Correct.
However, there are consequences to switching, aside from the now higher baseline price difference (eg, 1.10$ vs 1.00$).
In the case of ethanol, you have the reduction in land utility for food in the face of still growing (just at slower speeds) populations, and continued encroachment from land development, along with the environmental impacts of the new toolchain for production and refinement.
Similar stories for pure electric (such as from solar or wind, or from nuclear power). (then you have scalability issues with lithium remanufacture, issues with reprocessing of rare earth metals besides lithium (like osmium, neodymium, et al), and things of that nature.)
Gasoline is currently king for several outstanding reasons that wont go away with a switch to an "in the wings" solution, such as
1) Highest energy density in the lightest, easiest and safest medium to transport
2) Utilization tech is very simple, made of abundant, and easy to remanufacture materials
3) Has incumbent economies of scale working for it already.

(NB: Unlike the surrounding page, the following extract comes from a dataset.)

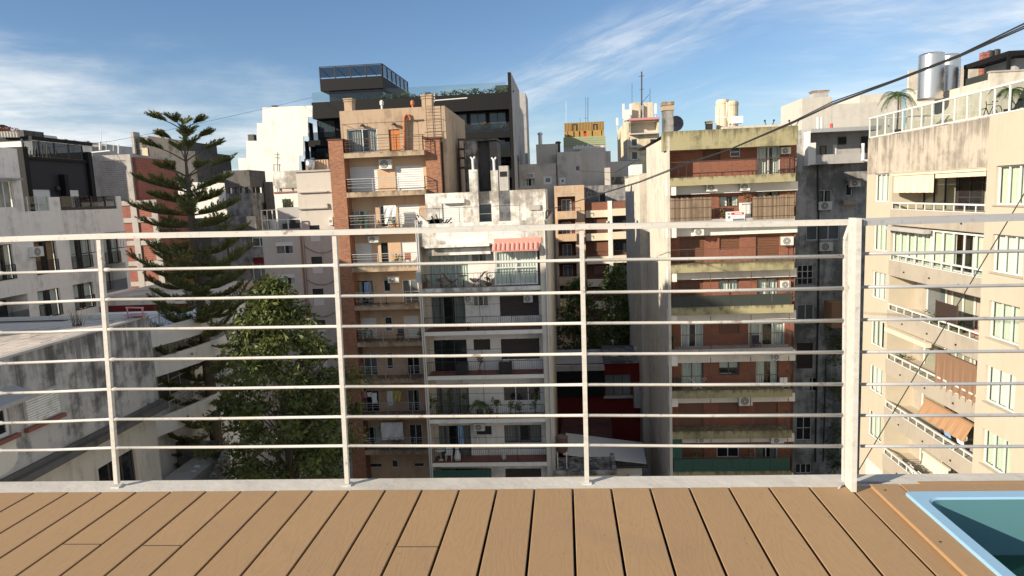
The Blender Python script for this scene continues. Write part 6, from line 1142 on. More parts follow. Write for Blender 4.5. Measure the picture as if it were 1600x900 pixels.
# ================================================================== tan slab with small balconies, brown banded block
YV = 85.; F = front(YV); va = bldg('tan tiled apartment slab with small solid balconies and dark windows', 'building', 0, 90); a, b_ = onY(866, 300, YV)[0], F.px(913, 310)[0]; z1 = F.px(885, 290)[1]
B_ = [(871, 330, 901, 342), (872, 366, 901, 377), (873, 401, 902, 411), (874, 434, 903, 446), (875, 468, 904, 479)]
hs = []
for x0, y0, x1, y1 in B_: q = F.rect(x0, y0 - 23, x1 - 2, y0, 0); hs.append((q[0], q[1], q[2] - .1, q[3], 1.0))
shell(va, a, b_, YV, YV + 12, z1, 'tan', fh=hs)
for (x0, y0, x1, y1), h in zip(B_, hs):
    mb = MB(); F.box(mb, h[0], h[1], h[2], h[3], -1.25, -1.0); part('recess', mb, M['brown'], va); window(va, F, (h[0] + .5, h[1] - .5, h[2] + .05, h[3] - .35), 'dark', d=-.95, n=2, pane='glassgrey')
    q = F.rect(x0, y0, x1, y1, .7); mb = MB(); F.box(mb, q[0], q[1], q[2], q[3], -.9, .75); o = part('balcony', mb, M['tan'], va); mb = MB(); bars(mb, F.p(q[0], 0, .6), F.p(q[1] + .5, 0, .6), q[3], q[3] + .35, 0, posts=1.2, pr=.02, top=.03); part('railing', mb, M['iron'], o)
mb = MB()
for u in (.33, .66): F.box(mb, a + (b_ - a) * u, a + (b_ - a) * u + .05, hs[0][3] + .3, z1, .003, .02)
F.box(mb, a, b_, F.px(885, 302)[1], F.px(885, 302)[1] + .05, .004, .022); part('joint', mb, M['beige'], va)
YN = 86.; F = front(YN); vb_ = bldg('brown block with white balcony bands and a white dividing pier', 'building', 6, 92); a, b_, m_ = b_ + .02, F.px(1004, 350)[0], F.px(953, 350)[0]; z1 = F.px(955, 315)[1]
mb = MB(); mb.box(a, b_, YN, YN + 8, 0, z1); part('wall', mb, M['brown'], vb_); mb = MB(); F.box(mb, m_ - .25, m_ + .25, 0, z1 + .1, .01, .9); part('pier', mb, M['white'], vb_)
for i, y in enumerate((328, 364, 400.5, 435.5, 470)):
    for j, (u0, u1, dy) in enumerate(((a + .1, m_ - .26, 1.5), (m_ + .26, b_, 0))):
        q = F.px(930, y + dy - 1), F.px(930, y + dy + 10); d_ = .5 if j == 0 else .9
        mb = MB(); F.box(mb, u0, u1, q[1][1], q[0][1], .003, d_); part('balcony_band', mb, M['awning'], vb_)
        if i == 0: mb = MB(); F.box(mb, u0, u1, q[0][1] + .001, z1 - .02, .003, d_ - .1); part('parapet', mb, M['brick'], vb_)
    q = F.rect(928, y + 14, 950, y + 28); window(vb_, F, q, 'shutbrown', d=.04)
    q = F.rect(960, y + 11, 983, y + 30); window(vb_, F, q, 'dark', d=.04, n=3, fm='darkframe'); q = F.rect(985, y + 12, 996, y + 26); mb = MB(); F.box(mb, *q, .003, .05); part('door', mb, M['awning'], vb_)
    mb = MB(); v = F.px(970, y - 1)[1]; bars(mb, F.p(m_ + .3, 0, .8), F.p(b_, 0, .8), v, v + .7, 0, posts=1.5, pr=.025, top=.03); part('railing', mb, M['iron'], vb_) if i else None
ac(F, F.rect(947, 345, 952, 352, .3), 'tiny air conditioner at the white pier of the brown block', .4, .5)
# ================================================================== courtyard between white and brick buildings
rh_ = bldg('dark red courtyard house with a black upper storey', 'house', 2.5, 64, name='courtyard_house'); YC = 60.; F = front(YC)
x0, x1 = F.px(871, 640)[0], F.px(1006, 600)[0]; zt, zm = F.px(930, 569)[1], F.px(930, 618)[1]; xm = F.px(945, 600)[0]
hs = [F.rect(945, 585, 986, 621)]; mb = MB(); F.wall(mb, x0, x1, 0, F.px(960, 567)[1], hs, .3); part('wall', mb, M['red'], rh_); window(rh_, F, hs[0], 'curtain', d=-.1, n=3, fm='brownframe', cur='curtaindark')
mb = MB(); F.box(mb, x0, xm - .05, zm, F.px(930, 577)[1], .003, .3); part('black_cladding', mb, M['black'], rh_); mb = MB(); F.box(mb, x0, xm - .02, F.px(930, 577)[1] + .002, zt, -6, .5); part('roof', mb, M['grey'], rh_); mb = MB(); F.box(mb, xm, x1, F.px(960, 567)[1] + .002, F.px(960, 563)[1], -6, .3); part('roof', mb, M['greydark'], rh_)
mb = MB(); q = F.rect(943, 619, 989, 622, .3); F.box(mb, *q, .002, .4); part('sill', mb, M['grey'], rh_)
q = F.rect(990, 600, 1006, 636, .5); mb = MB(); F.box(mb, *q, .003, .8); part('door', mb, M['grey'], rh_)
for i, (x0_, x1_) in enumerate(((952, 969.5), (973, 990))):
    c0, c1 = onY(x0_, 567, 62)[0], onY(x1_, 567, 62)[0]; z0, z1 = onY(970, 567, 62)[1], onY(970, 551, 62)[1]; r = (c1 - c0) / 2; mb = MB(); H = z1 - z0; mb.lathe(((c0 + c1) / 2, 62, z0 - .3), [(r * .95, 0), (r, .3), (r, H), (r * .85, H + .15), (r * .3, H + .3)], 18); solo('water_tank', mb, M['plastic'], ('left of two grey white water tanks on the red courtyard house', 'right of two grey white water tanks on the red courtyard house')[i], 'water tank', 'courtyard water tanks', True)
mb = MB(); c = at(996, 565, 62); mb.lathe(c, [(.18, -.3), (.18, 1.0), (.3, 1.05), (.3, 1.3), (.2, 1.4)], 10); solo('flue', mb, M['alu'], 'metal flue right of the two courtyard water tanks', 'flue')
tr_ = bldg('low lean-to with a dark red tiled roof in the courtyard', 'shed', 1, 55, name='courtyard_shed'); A, B, C, E_ = at(875, 683, 53), at(957, 683, 53), at(955, 652, 57), at(880, 651, 57)
M['tilered'] = bricky('red_roof_sheet', (.13, .05, .045), (.10, .04, .038), (.05, .025, .022), 1.2, .22, .4)
mb = MB(); n = 9
for i in range(n):
    a, b2 = i / n, (i + 1) / n; p0, p1, p2, p3 = A.lerp(E_, a), B.lerp(C, a), B.lerp(C, b2), A.lerp(E_, b2); up = Vector((0, 0, .09)); mb.hexa([p0 - up, p1 - up, p2 - up, p3 - up, p0 + up, p1 + up, p2 - up * .2, p3 - up * .2])
part('roof', mb, M['tilered'], tr_); mb = MB(); mb.box(A.x, B.x, 53.3, 57, 0, A.z - .25); part('wall', mb, M['red'], tr_)
zr_ = bldg('courtyard shed under a large pale corrugated sheet roof', 'shed', 4, 49, name='courtyard_shed'); A, B, C, E_ = at(960, 720, 46), at(1010, 725, 46), at(1004, 692, 52.), at(884, 677, 52.)
mb = MB(); n = 34; A = at(880, 711, 46)
for i in range(n):
    t0, t1, t2 = i / n, (i + .5) / n, (i + 1) / n; L_ = lambda t: (A.lerp(E_, t), B.lerp(C, t)); (a0, b0), (a1, b1), (a2, b2) = L_(t0), L_(t1), L_(t2); up = Vector((0, 0, .06)); mb.quad(a0, b0, b1 + up, a1 + up); mb.quad(a1 + up, b1 + up, b2, a2)
part('roof', mb, M['zinc'], zr_); mb = MB(); mb.box(onY(960, 730, 46.2)[0], onY(1003, 730, 46.2)[0], 46.2, 51, 0, B.z - .3); part('wall', mb, M['beige'], zr_); mb = MB(); mb.box(onY(960, 730, 46.2)[0] - .2, B.x + .1, 45.95, 46.1, B.z - .28, B.z - .1); part('gutter', mb, M['iron'], zr_)
F = front(46.2); ac(F, F.rect(983, 742, 1001, 760, .3), 'air conditioner at the bottom of the corrugated courtyard shed wall')
fl_ = bldg('flat roofed courtyard outhouse with a stained dark roof and rubble', 'shed', 1, 44, name='courtyard_outhouse'); x0, x1 = onY(866, 740, 42.8)[0], onY(964, 745, 42.8)[0]; z1 = onY(910, 743, 42.8)[1]
mb = MB(); mb.box(x0, x1, 42.8, 45.9, 0, z1); part('wall', mb, M['tankcream'], fl_); mb = MB(); mb.box(x0 + .1, x1 - .1, 42.9, 45.85, z1 + .002, z1 + .06); part('roof', mb, M['mould'], fl_); mb = MB()
for a in ((x0, x1, 42.75, 42.95), (x1 - .25, x1 + .02, 42.95, 45.9)): mb.box(*a, z1 + .061, z1 + .3)
part('parapet', mb, M['mould'], fl_)
tk = thing('rusty_tank', 'old rusty round tank on a stand beside the flat courtyard roof', 'water tank', at(878, 726, 44)); c = at(878, 705, 44); mb = MB(); r = 10 * 44 / FPX; mb.lathe(c, [(r * .9, 0), (r, .3), (r, .95), (r * 1.06, 1.0), (r * .7, 1.1)], 16); part('drum', mb, M['ironbrown'], tk); mb = MB()
for s in (-.3, .3): mb.tube([c + Vector((s, -.2, .05)), Vector((c.x + s, c.y - .2, z1 + .06))], .03, 5); mb.tube([c + Vector((s, .2, .05)), Vector((c.x + s, c.y + .2, z1 + .06))], .03, 5)
part('stand', mb, M['frame'], tk)
jb = MB()
for _ in range(16): a = Vector((rnd.uniform(x0 + .3, x1 - .4), rnd.uniform(43.3, 45.6), z1 + .08)); jb.tube([a, a + Vector((rnd.uniform(-.8, .8), rnd.uniform(-.4, .4), rnd.uniform(.02, .35)))], rnd.uniform(.03, .07), 5)
for _ in range(5): a = Vector((rnd.uniform(x0 + .3, x1 - 1.), rnd.uniform(43.6, 45.2), z1 + .065)); jb.box(a.x, a.x + rnd.uniform(.3, .7), a.y, a.y + .3, a.z, a.z + rnd.uniform(.1, .4))
solo('rubble', jb, M['greydark'], 'rubble, pipes and boxes scattered on the flat courtyard roof', 'rubble')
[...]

Many areas of society are tied to the costs of transport of goods, and without a substitute that is competitive in those areas, many transport schemes will not be workable any longer, which will start throwing monkey wrenches in lots of other industries downstream that depend on that transport.
Simply running out of gasoline, and switching to another medium when that does, has more consequences than just "It costs marginally more".